从字节数组打印十六进制浮点常量

Question

How can a hexadecimal floating point constant, as specified in C99, be printed from a array of bytes representing the machine representation of a floating point value? eg given

union u_double
{
    double  dbl;
    char    data[sizeof(double)];
};

An example hexadecimal floating point constant is a string of the form

0x1.FFFFFEp127f 

A syntax specification for this form of literal can be found on the IBM site , and a brief description of the syntax is here on the GCC site .

The printf function can be used to do this on platforms with access to C99 features in the standard library, but I would like to be able to perform the printing in MSVC, which does not support C99, using standard C89 or C++98.

Answer 1

printf manual says:

a,A

(C99; not in SUSv2) For a conversion, the double argument is converted to hexadecimal notation (using the letters abcdef) in the style [-]0xh.hhhhp d; for A conversion the prefix 0X, the letters ABCDEF, and the exponent separator P is used. There is one hexadecimal digit before the decimal point, and the number of digits after it is equal to the precision. The default precision suffices for an exact representation of the value if an exact representation in base 2 exists and otherwise is sufficiently large to distinguish values of type double. The digit before the decimal point is unspecified for non-normalized numbers, and non-zero but otherwise unspecified for normalized numbers.

Answer 2

You can use frexp() which is in math.h since at least C90 and then do the conversion yourself. Something like this (not tested, not designed to handle boundaries like NaN, infinities, buffer limits, and so on)

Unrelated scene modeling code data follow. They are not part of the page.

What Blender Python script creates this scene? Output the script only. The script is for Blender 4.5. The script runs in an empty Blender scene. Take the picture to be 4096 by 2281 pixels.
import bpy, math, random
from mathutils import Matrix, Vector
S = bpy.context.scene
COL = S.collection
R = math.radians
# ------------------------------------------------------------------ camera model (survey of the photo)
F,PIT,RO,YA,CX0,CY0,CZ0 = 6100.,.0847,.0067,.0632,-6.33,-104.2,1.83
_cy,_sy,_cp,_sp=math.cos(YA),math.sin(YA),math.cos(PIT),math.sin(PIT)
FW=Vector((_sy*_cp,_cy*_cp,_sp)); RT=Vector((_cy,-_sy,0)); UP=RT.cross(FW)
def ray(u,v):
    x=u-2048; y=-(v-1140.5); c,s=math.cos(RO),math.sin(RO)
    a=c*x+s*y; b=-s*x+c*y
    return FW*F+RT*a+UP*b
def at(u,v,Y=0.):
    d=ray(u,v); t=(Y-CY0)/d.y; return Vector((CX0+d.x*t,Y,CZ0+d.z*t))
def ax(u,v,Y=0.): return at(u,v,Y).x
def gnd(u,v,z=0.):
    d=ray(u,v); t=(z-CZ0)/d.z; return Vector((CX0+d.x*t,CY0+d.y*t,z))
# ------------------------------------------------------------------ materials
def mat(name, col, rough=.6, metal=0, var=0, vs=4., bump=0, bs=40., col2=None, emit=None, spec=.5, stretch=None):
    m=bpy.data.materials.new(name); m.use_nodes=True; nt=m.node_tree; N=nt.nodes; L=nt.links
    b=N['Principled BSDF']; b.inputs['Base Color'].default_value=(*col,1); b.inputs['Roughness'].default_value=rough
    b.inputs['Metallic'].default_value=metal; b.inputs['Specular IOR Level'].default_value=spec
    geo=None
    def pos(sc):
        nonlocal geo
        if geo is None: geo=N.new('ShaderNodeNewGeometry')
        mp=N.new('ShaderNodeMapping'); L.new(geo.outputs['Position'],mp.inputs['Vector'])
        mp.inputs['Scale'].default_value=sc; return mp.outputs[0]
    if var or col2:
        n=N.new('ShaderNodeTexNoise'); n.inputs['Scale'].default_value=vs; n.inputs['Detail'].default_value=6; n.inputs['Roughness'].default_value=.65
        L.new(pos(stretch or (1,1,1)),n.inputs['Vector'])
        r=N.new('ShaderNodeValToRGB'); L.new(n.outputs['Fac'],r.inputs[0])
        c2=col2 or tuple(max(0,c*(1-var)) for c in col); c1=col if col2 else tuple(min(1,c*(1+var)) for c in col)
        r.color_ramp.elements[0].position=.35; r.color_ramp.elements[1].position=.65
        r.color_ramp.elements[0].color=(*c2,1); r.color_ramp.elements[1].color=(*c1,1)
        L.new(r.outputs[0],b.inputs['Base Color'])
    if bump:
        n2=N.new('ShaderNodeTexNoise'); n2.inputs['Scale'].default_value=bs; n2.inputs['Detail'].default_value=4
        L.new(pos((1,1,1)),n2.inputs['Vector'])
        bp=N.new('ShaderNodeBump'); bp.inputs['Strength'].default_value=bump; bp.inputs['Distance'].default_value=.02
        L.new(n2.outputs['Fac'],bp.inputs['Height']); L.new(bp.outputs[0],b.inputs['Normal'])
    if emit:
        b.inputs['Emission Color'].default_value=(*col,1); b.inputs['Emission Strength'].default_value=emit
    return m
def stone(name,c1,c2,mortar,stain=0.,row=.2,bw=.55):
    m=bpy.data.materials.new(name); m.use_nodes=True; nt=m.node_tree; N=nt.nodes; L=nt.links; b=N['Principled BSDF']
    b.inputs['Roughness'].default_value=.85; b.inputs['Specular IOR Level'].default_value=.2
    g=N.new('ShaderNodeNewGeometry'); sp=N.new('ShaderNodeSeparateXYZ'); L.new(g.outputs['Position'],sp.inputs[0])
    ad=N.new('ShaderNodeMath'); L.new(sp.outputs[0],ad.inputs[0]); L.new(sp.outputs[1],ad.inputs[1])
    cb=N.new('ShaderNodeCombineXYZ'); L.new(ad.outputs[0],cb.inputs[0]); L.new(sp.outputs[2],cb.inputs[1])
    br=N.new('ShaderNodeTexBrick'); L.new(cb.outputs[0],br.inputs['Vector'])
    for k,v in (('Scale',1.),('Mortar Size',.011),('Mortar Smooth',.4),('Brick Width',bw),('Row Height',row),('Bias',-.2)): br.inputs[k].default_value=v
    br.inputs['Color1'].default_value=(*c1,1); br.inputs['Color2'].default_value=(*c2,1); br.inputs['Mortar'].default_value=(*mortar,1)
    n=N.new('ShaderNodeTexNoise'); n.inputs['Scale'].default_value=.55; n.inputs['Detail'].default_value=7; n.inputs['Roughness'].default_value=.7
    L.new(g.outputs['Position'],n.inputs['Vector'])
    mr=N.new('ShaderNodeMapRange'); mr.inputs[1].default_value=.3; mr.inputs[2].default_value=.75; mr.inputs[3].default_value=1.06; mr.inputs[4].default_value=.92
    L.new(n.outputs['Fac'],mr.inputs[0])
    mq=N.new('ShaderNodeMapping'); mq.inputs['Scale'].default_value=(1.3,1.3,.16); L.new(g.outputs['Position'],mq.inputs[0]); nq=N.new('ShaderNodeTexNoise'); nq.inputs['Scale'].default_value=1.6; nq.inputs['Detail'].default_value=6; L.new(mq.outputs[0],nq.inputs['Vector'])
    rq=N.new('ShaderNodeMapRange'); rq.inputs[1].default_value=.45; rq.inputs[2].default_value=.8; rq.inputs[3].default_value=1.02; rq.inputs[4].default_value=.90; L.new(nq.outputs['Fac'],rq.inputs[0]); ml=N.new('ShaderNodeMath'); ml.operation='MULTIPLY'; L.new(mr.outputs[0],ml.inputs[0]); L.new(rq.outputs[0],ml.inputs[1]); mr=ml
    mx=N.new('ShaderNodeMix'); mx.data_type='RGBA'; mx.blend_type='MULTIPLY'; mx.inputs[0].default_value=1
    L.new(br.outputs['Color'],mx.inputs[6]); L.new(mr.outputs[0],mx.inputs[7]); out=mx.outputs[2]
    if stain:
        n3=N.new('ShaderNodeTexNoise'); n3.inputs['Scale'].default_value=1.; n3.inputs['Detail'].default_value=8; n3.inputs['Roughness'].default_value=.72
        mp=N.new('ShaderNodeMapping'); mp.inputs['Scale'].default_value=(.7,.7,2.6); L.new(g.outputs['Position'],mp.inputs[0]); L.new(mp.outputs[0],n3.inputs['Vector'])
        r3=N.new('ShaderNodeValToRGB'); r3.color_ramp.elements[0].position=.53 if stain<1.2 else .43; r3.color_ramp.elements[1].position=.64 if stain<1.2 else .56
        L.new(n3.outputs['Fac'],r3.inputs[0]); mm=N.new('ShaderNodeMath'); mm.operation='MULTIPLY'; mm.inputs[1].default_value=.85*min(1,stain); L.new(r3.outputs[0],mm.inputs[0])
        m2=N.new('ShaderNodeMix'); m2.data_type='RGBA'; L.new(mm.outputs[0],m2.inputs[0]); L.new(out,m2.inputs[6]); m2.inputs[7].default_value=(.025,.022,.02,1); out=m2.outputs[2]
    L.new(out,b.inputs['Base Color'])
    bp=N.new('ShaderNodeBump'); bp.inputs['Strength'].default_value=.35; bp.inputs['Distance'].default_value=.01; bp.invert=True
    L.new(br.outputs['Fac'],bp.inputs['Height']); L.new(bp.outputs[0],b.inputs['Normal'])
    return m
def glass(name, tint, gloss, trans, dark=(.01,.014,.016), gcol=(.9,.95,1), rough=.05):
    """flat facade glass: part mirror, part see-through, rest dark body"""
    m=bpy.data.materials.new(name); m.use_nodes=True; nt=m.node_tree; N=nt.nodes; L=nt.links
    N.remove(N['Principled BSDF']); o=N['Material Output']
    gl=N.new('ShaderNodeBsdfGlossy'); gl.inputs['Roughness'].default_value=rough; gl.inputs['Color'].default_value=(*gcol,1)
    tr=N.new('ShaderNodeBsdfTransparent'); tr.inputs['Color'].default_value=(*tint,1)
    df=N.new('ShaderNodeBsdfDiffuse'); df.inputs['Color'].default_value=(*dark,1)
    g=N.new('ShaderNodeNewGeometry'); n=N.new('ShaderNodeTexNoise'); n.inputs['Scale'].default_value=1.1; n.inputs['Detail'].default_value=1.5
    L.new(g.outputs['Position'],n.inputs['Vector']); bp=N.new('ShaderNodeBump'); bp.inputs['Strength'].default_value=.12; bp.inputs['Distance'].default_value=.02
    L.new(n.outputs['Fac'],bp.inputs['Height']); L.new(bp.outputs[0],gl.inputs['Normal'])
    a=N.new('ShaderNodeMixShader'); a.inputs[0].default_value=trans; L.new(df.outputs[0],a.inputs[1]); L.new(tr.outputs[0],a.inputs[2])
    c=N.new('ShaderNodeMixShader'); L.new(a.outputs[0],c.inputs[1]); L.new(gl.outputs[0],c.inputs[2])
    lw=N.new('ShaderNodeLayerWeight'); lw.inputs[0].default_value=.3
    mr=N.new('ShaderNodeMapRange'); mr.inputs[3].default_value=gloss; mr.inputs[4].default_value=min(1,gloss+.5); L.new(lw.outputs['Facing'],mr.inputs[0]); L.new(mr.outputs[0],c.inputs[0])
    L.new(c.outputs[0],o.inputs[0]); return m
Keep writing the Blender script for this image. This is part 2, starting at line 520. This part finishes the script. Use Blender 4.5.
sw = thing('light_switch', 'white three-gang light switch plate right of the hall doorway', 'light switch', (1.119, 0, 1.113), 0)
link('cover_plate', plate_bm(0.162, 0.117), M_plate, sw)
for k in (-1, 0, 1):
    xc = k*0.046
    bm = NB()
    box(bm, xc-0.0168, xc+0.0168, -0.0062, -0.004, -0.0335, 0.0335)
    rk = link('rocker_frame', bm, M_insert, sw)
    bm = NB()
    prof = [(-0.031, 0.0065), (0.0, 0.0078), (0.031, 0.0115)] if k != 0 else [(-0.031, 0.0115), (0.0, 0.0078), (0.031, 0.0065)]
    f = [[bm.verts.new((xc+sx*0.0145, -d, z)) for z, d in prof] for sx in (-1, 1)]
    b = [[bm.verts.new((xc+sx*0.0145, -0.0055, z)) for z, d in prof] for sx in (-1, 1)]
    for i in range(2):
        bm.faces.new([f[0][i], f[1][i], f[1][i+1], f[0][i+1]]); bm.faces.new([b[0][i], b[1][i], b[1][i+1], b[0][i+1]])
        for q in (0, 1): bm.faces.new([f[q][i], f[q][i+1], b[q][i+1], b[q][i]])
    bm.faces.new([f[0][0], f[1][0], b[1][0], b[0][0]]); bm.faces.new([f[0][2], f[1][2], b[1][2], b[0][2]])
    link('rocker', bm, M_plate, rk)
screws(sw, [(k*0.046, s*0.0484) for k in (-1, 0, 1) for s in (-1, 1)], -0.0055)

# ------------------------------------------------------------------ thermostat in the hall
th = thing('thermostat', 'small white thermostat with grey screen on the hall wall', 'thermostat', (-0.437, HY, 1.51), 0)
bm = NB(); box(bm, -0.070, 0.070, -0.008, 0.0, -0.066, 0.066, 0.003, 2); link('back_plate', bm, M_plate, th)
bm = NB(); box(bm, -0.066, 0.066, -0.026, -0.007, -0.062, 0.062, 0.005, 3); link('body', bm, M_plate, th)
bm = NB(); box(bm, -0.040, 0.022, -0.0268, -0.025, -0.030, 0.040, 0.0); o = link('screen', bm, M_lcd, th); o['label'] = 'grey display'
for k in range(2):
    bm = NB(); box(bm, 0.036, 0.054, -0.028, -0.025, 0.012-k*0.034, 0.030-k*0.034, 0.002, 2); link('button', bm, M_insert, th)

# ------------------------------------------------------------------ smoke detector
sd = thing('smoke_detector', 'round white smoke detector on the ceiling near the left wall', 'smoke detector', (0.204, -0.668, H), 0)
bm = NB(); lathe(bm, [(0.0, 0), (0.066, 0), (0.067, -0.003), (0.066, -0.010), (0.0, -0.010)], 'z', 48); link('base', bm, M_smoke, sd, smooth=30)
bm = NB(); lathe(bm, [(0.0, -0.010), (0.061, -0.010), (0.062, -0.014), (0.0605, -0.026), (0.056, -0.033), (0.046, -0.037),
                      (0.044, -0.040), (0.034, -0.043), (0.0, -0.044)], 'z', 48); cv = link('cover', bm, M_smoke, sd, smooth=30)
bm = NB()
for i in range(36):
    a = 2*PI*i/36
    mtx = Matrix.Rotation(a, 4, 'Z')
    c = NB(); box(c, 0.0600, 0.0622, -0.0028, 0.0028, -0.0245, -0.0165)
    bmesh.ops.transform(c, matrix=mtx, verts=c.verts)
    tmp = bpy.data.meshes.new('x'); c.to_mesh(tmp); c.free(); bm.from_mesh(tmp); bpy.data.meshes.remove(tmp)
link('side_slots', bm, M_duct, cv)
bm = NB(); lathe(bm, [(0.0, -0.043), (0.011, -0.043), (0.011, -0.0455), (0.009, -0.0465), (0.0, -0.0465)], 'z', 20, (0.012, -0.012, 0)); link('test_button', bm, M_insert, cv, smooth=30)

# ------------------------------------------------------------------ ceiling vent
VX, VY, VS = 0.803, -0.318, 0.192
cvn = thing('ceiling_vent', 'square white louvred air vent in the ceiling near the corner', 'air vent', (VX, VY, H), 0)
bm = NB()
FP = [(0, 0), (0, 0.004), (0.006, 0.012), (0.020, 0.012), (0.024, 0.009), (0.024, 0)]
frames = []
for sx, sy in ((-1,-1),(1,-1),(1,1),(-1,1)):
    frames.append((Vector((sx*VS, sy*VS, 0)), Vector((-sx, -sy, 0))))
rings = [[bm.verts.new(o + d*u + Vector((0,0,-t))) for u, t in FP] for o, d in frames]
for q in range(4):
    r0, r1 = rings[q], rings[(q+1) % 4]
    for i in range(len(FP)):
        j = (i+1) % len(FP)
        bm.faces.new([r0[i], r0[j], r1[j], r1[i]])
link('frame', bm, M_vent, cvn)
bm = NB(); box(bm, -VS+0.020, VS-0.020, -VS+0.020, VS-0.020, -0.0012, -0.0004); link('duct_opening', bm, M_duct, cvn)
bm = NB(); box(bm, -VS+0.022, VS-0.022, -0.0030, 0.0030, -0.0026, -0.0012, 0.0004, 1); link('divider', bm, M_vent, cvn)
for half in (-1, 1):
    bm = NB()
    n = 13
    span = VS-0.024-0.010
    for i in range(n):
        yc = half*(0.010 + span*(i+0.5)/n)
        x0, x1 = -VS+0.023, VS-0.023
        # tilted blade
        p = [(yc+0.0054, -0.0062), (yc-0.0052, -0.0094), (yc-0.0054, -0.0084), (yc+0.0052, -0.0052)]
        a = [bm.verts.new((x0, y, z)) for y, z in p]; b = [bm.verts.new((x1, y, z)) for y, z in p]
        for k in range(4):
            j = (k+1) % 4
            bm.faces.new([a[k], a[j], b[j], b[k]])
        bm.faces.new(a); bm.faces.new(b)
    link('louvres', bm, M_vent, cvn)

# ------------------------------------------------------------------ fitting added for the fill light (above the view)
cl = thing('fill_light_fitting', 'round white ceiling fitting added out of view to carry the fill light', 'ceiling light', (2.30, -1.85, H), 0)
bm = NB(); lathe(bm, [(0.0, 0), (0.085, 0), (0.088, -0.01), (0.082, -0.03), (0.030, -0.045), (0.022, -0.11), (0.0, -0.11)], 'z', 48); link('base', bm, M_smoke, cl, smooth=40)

void hexfloat(double d, char* ptr)
{
    double fract;
    int    exp = 0;

    if (d < 0) {
        *ptr++ = '-';
        d = -d;
    }
    fract = frexp(d, &exp);

    if (fract == 0.0) {
        strcpy(ptr, "0x0.0");
    } else {
        fract *= 2.0;
        --exp;
        *ptr++ = '0';
        *ptr++ = 'x';
        *ptr++ = '1';
        fract -= 1.0;
        fract *= 16.0;
        *ptr++ = '.';
        do {
            char const hexdigits[] = "0123456789ABCDEF";
            *ptr++ = hexdigits[(int)fract]; // truncate
            fract -= (int)fract;
            fract *= 16;
        } while (fract != 0.0);
        if (exp != 0) {
            sprintf(ptr, "p%d", exp);
        } else {
            *ptr++ = '\0';
        }
    }
}

Answer 3

#include <stdint.h>
#include <stdio.h>

int main(void)
{
    union { double d; uint64_t u; } value;
    value.d = -1.234e-5;

    // see http://en.wikipedia.org/wiki/Double_precision
    _Bool sign_bit = value.u >> 63;
    uint16_t exp_bits = (value.u >> 52) & 0x7FF;
    uint64_t frac_bits = value.u & 0xFFFFFFFFFFFFFull;

    if(exp_bits == 0)
    {
        if(frac_bits == 0)
            printf("%s0x0p+0\n", sign_bit ? "-" : "");
        else puts("subnormal, too lazy to parse");
    }
    else if(exp_bits == 0x7FF)
        puts("infinity or nan, too lazy to parse");
    else printf("%s0x1.%llxp%+i\n",
        sign_bit ? "-" : "",
        (unsigned long long)frac_bits,
        (int)exp_bits - 1023);

    // check against libc implementation
    printf("%a\n", value.d);
}

Answer 4

This might be an "outside the box" answer, but why not convert the double to a string using sprintf, then parse the string for the mantissa and exponent, convert those to

eg, something like:

char str[256];
long long a, b, c;
sprintf(str, "%e", dbl);
sscanf(str, "%d.%de%d", &a, &b, &c);
printf("0x%x.%xp%x", a, b, c);

I'm sure you'd have to modify the formats for sprintf and sscanf. And you'd never get a first hex digit between A and F. But in general, I think this idea should work. And it's simple.

A better way would be to find an open source library that implements this format for printf (eg, newlib, uClibc?) and copy what they do.